New Music Video Honors HBCUs

New Music Video Honors HBCUs

 

This list of top colleges? Now that's fake news.

The best of everything starts with HBCUs.

Ivy this. Ivy that. Yeah, it sounds so elegant,

But my ancestors were banned, so to me it's irrelevant. 

Every year, publications like US News & World Report, The Wall Street Journal, and Forbes release their list of "top colleges." Many prospective college students and their families depend on these coveted lists to help determine which schools they'll apply to. Year after year, institutions like Harvard, Stanford, Princeton, and Yale top the list. Yet, anyone who's attended an HBCU knows that a college list that doesn't include at least a few HBCUs at the top is invalid. Fake news.  

Our new song, The ABCs of HBCUs Anthem, challenges the notion that Ivy Leagues are America's top institutions. When you look at the statistics - 85 percent of Black doctors, 80 percent of Black federal judges, and 75 percent of Black PhDs attended an HBCU, there's no denying the impact of HBCUs.

Our anthem also highlights that at one time, Black people weren't even allowed to attend predominately white institutions (PWIs). Recent reports have shown that schools like Harvard, Princeton, Columbia, and Yale were built on the backs of slave labor and deeply rooted racist and segregationist ideologies. 

To determine a school's ranking, US News and World Report prioritizes indicators like student selectivity (standardized test scores and class rankings), undergraduate academic reputation, and faculty resources. It's almost laughable, but these indicators put HBCUs at an incredible disadvantage.

As Dr. Walter M. Kimbrough, president of Dillard University explains, the rankings don't highlight the best schools, they merely expose "the most privileged."

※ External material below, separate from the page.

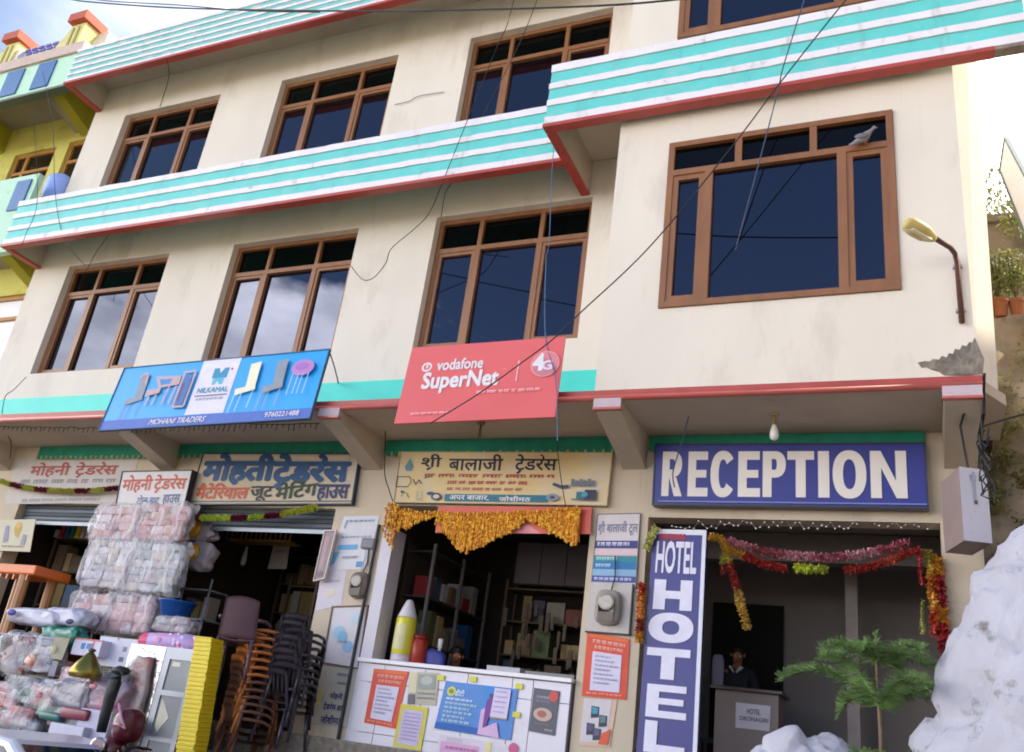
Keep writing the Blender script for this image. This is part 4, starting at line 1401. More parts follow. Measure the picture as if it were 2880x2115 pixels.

Although PWIs constantly top these college lists, upward mobility, a school's ability to move its students into higher economic brackets, only accounts for 5 percent of a universities total score. So it should come as no surprise that a 2017 report from the "Equality of Opportunities" revealed that universities like Yale and Princeton "admit more students from the top 1 percent of earners than the bottom 60 percent combined."

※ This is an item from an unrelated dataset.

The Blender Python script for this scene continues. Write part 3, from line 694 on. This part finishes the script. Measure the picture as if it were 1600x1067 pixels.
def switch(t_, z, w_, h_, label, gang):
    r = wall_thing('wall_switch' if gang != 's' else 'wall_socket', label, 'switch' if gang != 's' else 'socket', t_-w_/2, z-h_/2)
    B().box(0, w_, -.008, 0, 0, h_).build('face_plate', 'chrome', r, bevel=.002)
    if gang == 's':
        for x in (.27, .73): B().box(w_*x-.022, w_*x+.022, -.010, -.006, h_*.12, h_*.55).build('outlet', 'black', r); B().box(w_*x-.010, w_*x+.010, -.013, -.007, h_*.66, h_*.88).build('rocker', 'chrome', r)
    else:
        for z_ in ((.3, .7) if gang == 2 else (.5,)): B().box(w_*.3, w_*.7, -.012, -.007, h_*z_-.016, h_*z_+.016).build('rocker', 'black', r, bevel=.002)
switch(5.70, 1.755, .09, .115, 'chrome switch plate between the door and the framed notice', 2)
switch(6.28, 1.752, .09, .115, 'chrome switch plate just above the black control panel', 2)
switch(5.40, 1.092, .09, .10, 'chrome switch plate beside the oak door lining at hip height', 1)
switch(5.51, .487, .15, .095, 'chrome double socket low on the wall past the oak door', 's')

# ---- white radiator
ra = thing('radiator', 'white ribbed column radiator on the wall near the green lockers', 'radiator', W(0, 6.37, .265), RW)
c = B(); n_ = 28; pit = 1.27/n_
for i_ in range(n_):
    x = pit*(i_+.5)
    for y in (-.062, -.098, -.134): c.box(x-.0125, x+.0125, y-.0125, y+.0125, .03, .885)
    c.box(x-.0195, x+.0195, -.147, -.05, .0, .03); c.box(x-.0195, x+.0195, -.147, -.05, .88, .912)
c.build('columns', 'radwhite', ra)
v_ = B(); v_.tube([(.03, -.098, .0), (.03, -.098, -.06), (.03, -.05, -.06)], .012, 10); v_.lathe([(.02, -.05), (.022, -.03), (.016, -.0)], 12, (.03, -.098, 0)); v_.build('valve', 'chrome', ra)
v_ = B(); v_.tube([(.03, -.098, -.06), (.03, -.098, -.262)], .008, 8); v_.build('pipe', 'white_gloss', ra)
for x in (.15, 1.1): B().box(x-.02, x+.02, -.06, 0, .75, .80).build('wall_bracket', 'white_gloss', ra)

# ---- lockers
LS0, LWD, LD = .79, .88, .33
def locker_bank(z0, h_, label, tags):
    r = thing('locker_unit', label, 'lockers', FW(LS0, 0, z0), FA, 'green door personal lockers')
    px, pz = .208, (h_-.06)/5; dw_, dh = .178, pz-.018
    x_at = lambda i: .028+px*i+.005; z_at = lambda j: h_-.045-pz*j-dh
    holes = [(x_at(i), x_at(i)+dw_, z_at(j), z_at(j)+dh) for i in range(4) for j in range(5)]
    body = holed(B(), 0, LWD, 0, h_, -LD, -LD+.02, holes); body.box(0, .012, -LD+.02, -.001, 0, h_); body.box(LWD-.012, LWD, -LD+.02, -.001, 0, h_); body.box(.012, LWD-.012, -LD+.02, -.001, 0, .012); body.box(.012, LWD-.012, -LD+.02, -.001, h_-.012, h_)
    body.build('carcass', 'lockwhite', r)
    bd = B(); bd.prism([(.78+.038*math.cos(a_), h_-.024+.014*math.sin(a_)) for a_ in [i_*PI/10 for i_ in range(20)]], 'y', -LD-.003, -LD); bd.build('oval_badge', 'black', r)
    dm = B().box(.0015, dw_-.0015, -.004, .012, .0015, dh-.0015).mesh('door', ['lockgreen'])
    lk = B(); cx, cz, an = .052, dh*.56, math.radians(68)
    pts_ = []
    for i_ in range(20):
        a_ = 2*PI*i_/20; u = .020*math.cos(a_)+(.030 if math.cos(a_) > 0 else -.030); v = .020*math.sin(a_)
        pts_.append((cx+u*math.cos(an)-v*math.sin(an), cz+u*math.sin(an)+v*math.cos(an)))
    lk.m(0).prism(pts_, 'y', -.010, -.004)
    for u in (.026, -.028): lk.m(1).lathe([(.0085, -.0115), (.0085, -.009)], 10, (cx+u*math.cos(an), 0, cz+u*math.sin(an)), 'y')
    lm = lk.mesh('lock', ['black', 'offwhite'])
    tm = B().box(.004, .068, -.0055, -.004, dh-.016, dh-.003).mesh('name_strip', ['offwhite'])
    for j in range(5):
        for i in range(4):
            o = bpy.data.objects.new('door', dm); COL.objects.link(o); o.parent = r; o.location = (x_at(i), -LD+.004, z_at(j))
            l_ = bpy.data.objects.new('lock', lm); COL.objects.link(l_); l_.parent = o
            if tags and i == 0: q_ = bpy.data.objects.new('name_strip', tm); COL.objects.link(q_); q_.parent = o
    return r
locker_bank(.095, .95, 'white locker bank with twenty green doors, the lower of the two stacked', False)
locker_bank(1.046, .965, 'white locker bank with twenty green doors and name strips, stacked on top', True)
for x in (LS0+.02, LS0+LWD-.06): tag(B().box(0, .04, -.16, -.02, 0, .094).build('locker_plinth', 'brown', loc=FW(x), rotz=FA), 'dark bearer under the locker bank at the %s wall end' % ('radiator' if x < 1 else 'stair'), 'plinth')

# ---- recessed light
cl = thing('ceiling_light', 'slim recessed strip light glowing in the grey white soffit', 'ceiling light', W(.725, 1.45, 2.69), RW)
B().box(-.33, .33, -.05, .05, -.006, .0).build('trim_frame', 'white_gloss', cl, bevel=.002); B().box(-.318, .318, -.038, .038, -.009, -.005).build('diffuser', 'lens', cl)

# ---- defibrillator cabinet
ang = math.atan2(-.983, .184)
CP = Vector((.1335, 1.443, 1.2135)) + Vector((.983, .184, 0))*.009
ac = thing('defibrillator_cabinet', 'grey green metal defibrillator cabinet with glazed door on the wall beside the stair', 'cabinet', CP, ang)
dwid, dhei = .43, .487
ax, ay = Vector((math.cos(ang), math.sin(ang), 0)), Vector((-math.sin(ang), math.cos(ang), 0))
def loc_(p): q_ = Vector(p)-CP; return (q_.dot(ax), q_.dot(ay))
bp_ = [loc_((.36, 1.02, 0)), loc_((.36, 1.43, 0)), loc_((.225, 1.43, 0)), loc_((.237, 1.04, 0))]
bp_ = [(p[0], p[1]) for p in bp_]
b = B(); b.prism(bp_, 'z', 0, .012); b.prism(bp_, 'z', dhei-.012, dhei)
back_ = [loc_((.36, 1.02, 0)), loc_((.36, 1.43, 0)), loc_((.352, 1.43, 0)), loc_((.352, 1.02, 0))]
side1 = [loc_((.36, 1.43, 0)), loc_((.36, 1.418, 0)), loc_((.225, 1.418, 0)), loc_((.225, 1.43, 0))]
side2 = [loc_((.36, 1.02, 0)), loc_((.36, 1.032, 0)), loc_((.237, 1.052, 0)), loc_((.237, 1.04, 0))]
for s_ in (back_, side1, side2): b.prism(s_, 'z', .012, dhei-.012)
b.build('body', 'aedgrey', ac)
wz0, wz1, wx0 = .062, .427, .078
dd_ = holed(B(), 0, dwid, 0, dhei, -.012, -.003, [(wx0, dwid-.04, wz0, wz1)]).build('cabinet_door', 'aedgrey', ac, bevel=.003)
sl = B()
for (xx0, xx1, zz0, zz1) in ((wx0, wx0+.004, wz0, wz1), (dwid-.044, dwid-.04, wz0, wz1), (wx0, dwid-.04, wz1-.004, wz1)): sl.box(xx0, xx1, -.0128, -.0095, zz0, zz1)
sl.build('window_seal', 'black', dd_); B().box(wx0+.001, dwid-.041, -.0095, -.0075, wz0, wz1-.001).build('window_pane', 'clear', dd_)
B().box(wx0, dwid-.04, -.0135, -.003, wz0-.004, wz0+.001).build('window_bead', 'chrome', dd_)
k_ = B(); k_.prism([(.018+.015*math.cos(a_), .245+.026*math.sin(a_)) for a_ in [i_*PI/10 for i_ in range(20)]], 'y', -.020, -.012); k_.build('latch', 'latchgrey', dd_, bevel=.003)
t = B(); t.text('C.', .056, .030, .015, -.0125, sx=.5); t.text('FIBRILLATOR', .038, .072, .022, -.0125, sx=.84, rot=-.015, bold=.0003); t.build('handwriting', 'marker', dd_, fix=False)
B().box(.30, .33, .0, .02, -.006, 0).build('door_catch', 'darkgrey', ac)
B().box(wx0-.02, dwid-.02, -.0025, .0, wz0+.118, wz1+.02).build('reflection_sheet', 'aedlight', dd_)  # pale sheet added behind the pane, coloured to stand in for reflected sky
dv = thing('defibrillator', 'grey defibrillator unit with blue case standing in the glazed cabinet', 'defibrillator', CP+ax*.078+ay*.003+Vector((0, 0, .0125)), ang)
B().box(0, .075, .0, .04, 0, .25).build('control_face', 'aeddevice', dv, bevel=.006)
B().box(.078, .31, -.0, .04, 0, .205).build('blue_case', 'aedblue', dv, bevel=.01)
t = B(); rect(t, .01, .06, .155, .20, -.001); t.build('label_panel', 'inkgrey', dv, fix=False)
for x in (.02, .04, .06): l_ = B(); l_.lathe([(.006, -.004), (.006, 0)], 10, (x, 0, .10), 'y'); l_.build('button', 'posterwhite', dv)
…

Despite enrolling much higher percentages of poor students, HBCUs produce more upwardly mobile students than PWIs. Almost 70 percent of HBCU students earn middle-class incomes or higher and a 2018 study found that 9.4 percent of PWI students who came from poor families were able to move into the top income brackets as adults. For HBCU students, that number more than doubles - at 19.3 percent.

Little girl dressed as Kamala Harris(Young Kamala Harris)

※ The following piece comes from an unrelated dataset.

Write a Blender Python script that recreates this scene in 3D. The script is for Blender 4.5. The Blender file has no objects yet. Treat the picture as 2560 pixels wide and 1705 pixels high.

But HBCUs are more than their numbers. When you walk onto an HBCU campus, you're keenly aware of its history. You know that you're entering the same hallways and classrooms as Chadwick Boseman, Booker T. Washington, and Stacey Abrams.

So in our video, it was really important to bring HBCU icons like Dr. King, W.E.B. DuBois, the Greensboro Four, Hidden Figures, Vice President Kamala Harris, and Thurgood Marshall to life. Before shooting each scene, we talked to our little actors about each historical figure that they were playing. We watched videos, listened to speeches, and talked about their impact.

It was such an incredible experience and we can't wait to see how the next generation of HBCU grads continue to shape our world!.